Progress report and explanation of variances

  • Approval and necessary authorities were provided in December 2006 to continue advancing the development of a new Detroit River crossing for the Windsor-Detroit Corridor.
  • The 2007 federal Budget supported the development of a new Detroit River Crossing for the Windsor-Detroit Corridor and provided $10 million over three years for this purpose.
  • The Detroit River International Crossing project has been identified as a Major Crown Project as the total value is beyond the $100-million threshold.  The entire project cost for Canada was estimated at $2.01 billion.  Preliminary project approval to provide authorization to expend resources to fully define the Detroit River International Crossing Project was sought and granted in December 2007.

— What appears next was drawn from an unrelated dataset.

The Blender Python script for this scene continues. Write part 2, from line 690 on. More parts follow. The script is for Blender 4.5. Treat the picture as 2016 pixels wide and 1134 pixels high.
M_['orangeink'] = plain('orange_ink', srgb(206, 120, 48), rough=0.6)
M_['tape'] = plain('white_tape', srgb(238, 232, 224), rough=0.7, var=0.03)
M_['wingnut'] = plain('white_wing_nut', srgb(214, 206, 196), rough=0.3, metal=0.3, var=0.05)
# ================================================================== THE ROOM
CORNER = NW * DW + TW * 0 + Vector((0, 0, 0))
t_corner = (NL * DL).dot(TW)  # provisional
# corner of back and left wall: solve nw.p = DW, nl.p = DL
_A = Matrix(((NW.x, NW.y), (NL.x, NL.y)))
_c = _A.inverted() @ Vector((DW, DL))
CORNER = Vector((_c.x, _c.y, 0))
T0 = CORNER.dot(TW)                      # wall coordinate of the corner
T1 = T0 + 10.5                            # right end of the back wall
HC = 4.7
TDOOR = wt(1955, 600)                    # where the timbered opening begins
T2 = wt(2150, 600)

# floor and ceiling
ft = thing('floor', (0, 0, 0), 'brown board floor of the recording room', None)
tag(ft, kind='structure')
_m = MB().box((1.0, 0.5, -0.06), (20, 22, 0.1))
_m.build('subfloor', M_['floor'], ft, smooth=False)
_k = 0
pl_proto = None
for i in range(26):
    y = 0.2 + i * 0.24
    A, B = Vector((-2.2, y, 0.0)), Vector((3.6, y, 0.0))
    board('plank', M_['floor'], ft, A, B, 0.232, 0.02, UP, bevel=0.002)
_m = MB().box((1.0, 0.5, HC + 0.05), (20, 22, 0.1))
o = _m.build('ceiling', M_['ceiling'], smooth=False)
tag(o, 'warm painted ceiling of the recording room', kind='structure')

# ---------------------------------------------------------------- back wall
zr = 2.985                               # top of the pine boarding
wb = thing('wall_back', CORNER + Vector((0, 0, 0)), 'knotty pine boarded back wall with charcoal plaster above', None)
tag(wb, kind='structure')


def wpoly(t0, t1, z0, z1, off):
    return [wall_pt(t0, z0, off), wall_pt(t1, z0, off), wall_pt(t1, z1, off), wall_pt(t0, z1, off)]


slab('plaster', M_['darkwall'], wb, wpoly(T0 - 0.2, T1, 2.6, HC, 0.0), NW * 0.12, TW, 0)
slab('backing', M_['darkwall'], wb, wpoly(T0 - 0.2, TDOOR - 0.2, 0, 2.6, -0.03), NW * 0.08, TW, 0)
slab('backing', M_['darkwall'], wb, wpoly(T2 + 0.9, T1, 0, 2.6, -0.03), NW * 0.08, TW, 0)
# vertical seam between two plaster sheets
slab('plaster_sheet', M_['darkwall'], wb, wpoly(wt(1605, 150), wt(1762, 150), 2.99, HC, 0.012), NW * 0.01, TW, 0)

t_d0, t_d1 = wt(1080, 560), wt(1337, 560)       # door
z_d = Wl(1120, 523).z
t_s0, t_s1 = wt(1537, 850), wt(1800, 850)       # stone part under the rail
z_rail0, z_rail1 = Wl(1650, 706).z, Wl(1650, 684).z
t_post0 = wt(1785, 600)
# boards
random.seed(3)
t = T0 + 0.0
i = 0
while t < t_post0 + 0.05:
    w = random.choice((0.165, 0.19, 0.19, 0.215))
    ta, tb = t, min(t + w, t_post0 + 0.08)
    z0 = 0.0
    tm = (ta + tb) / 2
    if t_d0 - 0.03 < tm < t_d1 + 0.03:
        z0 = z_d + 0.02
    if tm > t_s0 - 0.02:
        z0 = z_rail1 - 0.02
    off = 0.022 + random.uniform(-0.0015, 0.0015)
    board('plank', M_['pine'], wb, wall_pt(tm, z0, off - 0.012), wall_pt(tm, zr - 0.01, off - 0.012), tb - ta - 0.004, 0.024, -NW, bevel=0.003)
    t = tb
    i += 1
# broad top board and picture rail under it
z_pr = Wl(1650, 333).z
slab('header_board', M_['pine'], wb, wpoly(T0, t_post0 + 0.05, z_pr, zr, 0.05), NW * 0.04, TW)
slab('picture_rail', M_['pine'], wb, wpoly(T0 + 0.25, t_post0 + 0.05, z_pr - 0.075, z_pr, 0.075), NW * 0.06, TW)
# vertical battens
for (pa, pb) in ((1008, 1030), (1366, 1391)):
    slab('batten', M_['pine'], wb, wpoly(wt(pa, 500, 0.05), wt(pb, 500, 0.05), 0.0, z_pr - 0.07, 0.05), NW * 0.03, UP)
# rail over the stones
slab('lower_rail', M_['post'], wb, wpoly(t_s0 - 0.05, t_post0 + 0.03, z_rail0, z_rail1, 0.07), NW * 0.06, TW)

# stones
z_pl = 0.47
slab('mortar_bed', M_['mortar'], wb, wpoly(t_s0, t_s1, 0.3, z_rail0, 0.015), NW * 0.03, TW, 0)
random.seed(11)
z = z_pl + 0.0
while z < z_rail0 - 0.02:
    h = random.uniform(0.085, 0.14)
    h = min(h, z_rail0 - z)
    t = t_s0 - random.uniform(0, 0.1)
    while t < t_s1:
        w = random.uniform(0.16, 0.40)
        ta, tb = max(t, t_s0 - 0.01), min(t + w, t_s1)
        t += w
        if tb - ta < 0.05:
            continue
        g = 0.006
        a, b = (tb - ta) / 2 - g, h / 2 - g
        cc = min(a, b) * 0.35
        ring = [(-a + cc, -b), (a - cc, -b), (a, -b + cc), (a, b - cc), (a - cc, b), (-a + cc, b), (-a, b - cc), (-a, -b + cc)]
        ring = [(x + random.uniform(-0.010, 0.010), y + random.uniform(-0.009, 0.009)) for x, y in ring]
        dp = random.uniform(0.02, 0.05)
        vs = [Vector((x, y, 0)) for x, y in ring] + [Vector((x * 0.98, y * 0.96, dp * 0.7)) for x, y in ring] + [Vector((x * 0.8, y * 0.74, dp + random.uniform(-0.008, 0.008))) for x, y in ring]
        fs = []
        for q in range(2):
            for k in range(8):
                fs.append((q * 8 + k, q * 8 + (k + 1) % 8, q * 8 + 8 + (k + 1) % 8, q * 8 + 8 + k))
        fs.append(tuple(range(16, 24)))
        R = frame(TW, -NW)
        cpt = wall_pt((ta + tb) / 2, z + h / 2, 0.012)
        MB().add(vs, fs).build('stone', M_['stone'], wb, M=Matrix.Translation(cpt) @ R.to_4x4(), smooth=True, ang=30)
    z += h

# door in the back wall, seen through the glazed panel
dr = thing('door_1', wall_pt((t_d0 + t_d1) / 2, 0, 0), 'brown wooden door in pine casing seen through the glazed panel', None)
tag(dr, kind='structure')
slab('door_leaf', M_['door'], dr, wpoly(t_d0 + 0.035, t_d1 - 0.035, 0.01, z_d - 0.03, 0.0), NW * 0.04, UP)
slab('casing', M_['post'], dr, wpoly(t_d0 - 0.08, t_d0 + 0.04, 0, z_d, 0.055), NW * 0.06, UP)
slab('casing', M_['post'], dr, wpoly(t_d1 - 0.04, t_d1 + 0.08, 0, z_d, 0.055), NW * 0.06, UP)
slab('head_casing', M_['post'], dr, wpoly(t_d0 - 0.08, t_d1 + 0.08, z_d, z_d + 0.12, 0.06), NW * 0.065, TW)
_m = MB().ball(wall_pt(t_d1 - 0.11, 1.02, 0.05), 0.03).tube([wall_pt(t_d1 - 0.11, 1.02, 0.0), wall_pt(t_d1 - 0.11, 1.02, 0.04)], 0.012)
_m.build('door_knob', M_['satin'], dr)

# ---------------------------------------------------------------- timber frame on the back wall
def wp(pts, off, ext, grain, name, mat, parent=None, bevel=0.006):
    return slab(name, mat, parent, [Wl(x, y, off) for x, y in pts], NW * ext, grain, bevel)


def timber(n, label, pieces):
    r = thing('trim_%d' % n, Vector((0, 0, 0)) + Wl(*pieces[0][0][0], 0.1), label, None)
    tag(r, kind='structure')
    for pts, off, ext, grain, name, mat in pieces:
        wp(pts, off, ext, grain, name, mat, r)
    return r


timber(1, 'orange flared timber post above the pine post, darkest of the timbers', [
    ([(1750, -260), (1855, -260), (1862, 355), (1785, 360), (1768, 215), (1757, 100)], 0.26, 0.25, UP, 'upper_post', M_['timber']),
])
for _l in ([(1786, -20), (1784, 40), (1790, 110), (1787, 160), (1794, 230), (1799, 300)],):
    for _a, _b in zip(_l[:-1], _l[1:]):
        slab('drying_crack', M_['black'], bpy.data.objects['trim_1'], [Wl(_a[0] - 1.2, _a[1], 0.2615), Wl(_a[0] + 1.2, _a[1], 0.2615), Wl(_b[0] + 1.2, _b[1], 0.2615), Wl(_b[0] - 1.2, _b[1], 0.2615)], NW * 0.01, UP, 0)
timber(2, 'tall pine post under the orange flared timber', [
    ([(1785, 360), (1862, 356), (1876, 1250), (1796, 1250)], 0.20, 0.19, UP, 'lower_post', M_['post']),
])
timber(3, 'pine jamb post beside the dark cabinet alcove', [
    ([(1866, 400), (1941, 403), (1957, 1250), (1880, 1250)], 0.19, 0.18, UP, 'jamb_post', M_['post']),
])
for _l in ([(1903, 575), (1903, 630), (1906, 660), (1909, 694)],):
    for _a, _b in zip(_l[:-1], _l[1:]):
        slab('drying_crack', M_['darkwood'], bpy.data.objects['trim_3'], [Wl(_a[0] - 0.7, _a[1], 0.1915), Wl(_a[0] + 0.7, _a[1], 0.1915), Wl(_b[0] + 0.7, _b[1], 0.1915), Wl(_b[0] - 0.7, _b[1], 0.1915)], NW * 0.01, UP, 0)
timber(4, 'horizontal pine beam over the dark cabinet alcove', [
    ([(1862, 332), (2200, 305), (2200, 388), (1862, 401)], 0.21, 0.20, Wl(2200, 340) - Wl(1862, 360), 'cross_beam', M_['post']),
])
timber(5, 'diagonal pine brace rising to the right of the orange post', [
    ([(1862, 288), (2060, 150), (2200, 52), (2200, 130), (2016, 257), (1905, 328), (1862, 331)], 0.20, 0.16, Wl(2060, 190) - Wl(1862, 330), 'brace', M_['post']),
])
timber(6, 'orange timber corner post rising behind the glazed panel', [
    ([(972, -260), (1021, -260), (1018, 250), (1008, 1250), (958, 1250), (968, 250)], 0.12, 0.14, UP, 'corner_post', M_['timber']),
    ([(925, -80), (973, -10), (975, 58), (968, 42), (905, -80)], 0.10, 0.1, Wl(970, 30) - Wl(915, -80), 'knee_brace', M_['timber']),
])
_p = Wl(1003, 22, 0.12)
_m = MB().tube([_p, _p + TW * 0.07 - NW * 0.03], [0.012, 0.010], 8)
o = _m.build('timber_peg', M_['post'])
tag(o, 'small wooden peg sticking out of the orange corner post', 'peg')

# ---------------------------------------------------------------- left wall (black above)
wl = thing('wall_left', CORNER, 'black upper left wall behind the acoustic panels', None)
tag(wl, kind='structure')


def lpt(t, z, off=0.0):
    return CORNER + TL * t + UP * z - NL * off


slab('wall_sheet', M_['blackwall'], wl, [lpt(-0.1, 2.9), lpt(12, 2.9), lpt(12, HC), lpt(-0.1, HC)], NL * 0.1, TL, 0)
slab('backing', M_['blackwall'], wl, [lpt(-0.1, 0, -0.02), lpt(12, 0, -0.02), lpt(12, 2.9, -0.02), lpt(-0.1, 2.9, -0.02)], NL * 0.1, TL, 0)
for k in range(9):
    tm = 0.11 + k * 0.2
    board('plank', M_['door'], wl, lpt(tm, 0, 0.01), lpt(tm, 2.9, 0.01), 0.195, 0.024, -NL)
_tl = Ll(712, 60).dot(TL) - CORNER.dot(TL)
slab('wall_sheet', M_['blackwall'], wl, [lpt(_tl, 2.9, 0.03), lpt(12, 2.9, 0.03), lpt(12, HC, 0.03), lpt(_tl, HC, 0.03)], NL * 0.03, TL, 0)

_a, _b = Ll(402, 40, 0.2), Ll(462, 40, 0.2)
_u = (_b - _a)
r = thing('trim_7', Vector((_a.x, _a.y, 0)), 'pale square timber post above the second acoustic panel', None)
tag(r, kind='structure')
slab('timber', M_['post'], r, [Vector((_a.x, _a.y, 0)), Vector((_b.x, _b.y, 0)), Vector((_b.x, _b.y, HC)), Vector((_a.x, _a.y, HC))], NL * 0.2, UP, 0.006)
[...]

  • In 2008, Transport Canada received approval to enter into negotiations for the acquisition of properties in Windsor, Ontario, for the Canadian half of the new international bridge and its Canadian customs plaza.
  • In 2009, Transport Canada sought approval for expenditure authority for Phase I of land acquisition.
  • Budget 2010 provided $10 million to cover expenses related to moving the project from the planning to implementation phase.
  • In 2012, Transport Canada sought approval of amended preliminary project approval and expenditure authority for Phase II of land acquisition.
  • Budget 2013 provided $25 million for Detroit River International Crossing team funding and pre-procurement activities.
  • Budget 2014 provided an additional $470 million for pre-procurement and procurement activities.